• Your instructions: Transcribe the entries below exactly.

# START OF Exercise material

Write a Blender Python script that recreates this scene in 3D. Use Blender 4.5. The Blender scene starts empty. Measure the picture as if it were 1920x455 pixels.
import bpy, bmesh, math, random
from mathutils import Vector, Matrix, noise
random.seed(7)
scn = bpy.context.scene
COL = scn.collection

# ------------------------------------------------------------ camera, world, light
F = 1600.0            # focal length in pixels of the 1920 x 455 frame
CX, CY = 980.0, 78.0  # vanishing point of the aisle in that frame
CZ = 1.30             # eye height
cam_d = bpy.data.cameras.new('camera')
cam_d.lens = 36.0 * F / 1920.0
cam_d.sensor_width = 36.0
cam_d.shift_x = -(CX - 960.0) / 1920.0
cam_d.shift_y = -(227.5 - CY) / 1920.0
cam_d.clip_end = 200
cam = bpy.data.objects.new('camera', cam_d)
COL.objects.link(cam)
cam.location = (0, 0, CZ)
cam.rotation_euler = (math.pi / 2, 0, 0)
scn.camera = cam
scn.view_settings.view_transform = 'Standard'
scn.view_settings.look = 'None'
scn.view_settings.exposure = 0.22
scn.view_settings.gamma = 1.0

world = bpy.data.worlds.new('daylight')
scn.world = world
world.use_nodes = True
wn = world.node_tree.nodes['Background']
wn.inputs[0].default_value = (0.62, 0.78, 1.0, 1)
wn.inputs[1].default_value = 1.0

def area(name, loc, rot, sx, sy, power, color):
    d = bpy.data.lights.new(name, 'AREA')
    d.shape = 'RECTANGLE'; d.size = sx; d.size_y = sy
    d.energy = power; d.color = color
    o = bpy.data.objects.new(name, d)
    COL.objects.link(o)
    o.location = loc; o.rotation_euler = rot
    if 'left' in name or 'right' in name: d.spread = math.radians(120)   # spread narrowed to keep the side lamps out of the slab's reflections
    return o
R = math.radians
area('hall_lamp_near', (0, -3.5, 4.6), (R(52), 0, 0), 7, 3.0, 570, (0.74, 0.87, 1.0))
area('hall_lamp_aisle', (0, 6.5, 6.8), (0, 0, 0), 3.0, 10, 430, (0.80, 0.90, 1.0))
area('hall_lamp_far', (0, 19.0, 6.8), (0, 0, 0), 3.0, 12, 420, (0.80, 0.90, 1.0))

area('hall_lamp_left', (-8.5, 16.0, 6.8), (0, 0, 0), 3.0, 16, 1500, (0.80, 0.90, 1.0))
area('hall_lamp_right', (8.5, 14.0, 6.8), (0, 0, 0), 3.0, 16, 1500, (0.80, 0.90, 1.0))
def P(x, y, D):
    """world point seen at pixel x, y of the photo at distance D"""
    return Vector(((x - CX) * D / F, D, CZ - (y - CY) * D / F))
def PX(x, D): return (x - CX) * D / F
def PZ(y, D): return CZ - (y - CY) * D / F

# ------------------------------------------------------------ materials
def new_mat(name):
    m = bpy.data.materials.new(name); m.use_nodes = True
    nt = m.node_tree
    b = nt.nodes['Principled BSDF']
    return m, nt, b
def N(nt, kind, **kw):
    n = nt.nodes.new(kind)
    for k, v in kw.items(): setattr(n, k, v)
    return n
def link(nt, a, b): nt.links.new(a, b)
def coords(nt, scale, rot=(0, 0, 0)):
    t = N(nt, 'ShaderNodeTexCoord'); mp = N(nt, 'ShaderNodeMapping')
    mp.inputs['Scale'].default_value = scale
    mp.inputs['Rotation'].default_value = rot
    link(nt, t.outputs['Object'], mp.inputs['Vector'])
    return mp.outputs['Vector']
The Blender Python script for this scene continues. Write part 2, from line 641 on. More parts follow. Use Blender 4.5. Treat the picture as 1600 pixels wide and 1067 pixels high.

# END OF Exercise material

• Answer to this exercise:
Write a Blender Python script that recreates this scene in 3D. Use Blender 4.5. The Blender scene starts empty. Measure the picture as if it were 1920x455 pixels.
import bpy, bmesh, math, random
from mathutils import Vector, Matrix, noise
random.seed(7)
scn = bpy.context.scene
COL = scn.collection

# ------------------------------------------------------------ camera, world, light
F = 1600.0            # focal length in pixels of the 1920 x 455 frame
CX, CY = 980.0, 78.0  # vanishing point of the aisle in that frame
CZ = 1.30             # eye height
cam_d = bpy.data.cameras.new('camera')
cam_d.lens = 36.0 * F / 1920.0
cam_d.sensor_width = 36.0
cam_d.shift_x = -(CX - 960.0) / 1920.0
cam_d.shift_y = -(227.5 - CY) / 1920.0
cam_d.clip_end = 200
cam = bpy.data.objects.new('camera', cam_d)
COL.objects.link(cam)
cam.location = (0, 0, CZ)
cam.rotation_euler = (math.pi / 2, 0, 0)
scn.camera = cam
scn.view_settings.view_transform = 'Standard'
scn.view_settings.look = 'None'
scn.view_settings.exposure = 0.22
scn.view_settings.gamma = 1.0

world = bpy.data.worlds.new('daylight')
scn.world = world
world.use_nodes = True
wn = world.node_tree.nodes['Background']
wn.inputs[0].default_value = (0.62, 0.78, 1.0, 1)
wn.inputs[1].default_value = 1.0

def area(name, loc, rot, sx, sy, power, color):
    d = bpy.data.lights.new(name, 'AREA')
    d.shape = 'RECTANGLE'; d.size = sx; d.size_y = sy
    d.energy = power; d.color = color
    o = bpy.data.objects.new(name, d)
    COL.objects.link(o)
    o.location = loc; o.rotation_euler = rot
    if 'left' in name or 'right' in name: d.spread = math.radians(120)   # spread narrowed to keep the side lamps out of the slab's reflections
    return o
R = math.radians
area('hall_lamp_near', (0, -3.5, 4.6), (R(52), 0, 0), 7, 3.0, 570, (0.74, 0.87, 1.0))
area('hall_lamp_aisle', (0, 6.5, 6.8), (0, 0, 0), 3.0, 10, 430, (0.80, 0.90, 1.0))
area('hall_lamp_far', (0, 19.0, 6.8), (0, 0, 0), 3.0, 12, 420, (0.80, 0.90, 1.0))

area('hall_lamp_left', (-8.5, 16.0, 6.8), (0, 0, 0), 3.0, 16, 1500, (0.80, 0.90, 1.0))
area('hall_lamp_right', (8.5, 14.0, 6.8), (0, 0, 0), 3.0, 16, 1500, (0.80, 0.90, 1.0))
def P(x, y, D):
    """world point seen at pixel x, y of the photo at distance D"""
    return Vector(((x - CX) * D / F, D, CZ - (y - CY) * D / F))
def PX(x, D): return (x - CX) * D / F
def PZ(y, D): return CZ - (y - CY) * D / F

# ------------------------------------------------------------ materials
def new_mat(name):
    m = bpy.data.materials.new(name); m.use_nodes = True
    nt = m.node_tree
    b = nt.nodes['Principled BSDF']
    return m, nt, b
def N(nt, kind, **kw):
    n = nt.nodes.new(kind)
    for k, v in kw.items(): setattr(n, k, v)
    return n
def link(nt, a, b): nt.links.new(a, b)
def coords(nt, scale, rot=(0, 0, 0)):
    t = N(nt, 'ShaderNodeTexCoord'); mp = N(nt, 'ShaderNodeMapping')
    mp.inputs['Scale'].default_value = scale
    mp.inputs['Rotation'].default_value = rot
    link(nt, t.outputs['Object'], mp.inputs['Vector'])
    return mp.outputs['Vector']
The Blender Python script for this scene continues. Write part 2, from line 641 on. More parts follow. Use Blender 4.5. Treat the picture as 1600 pixels wide and 1067 pixels high.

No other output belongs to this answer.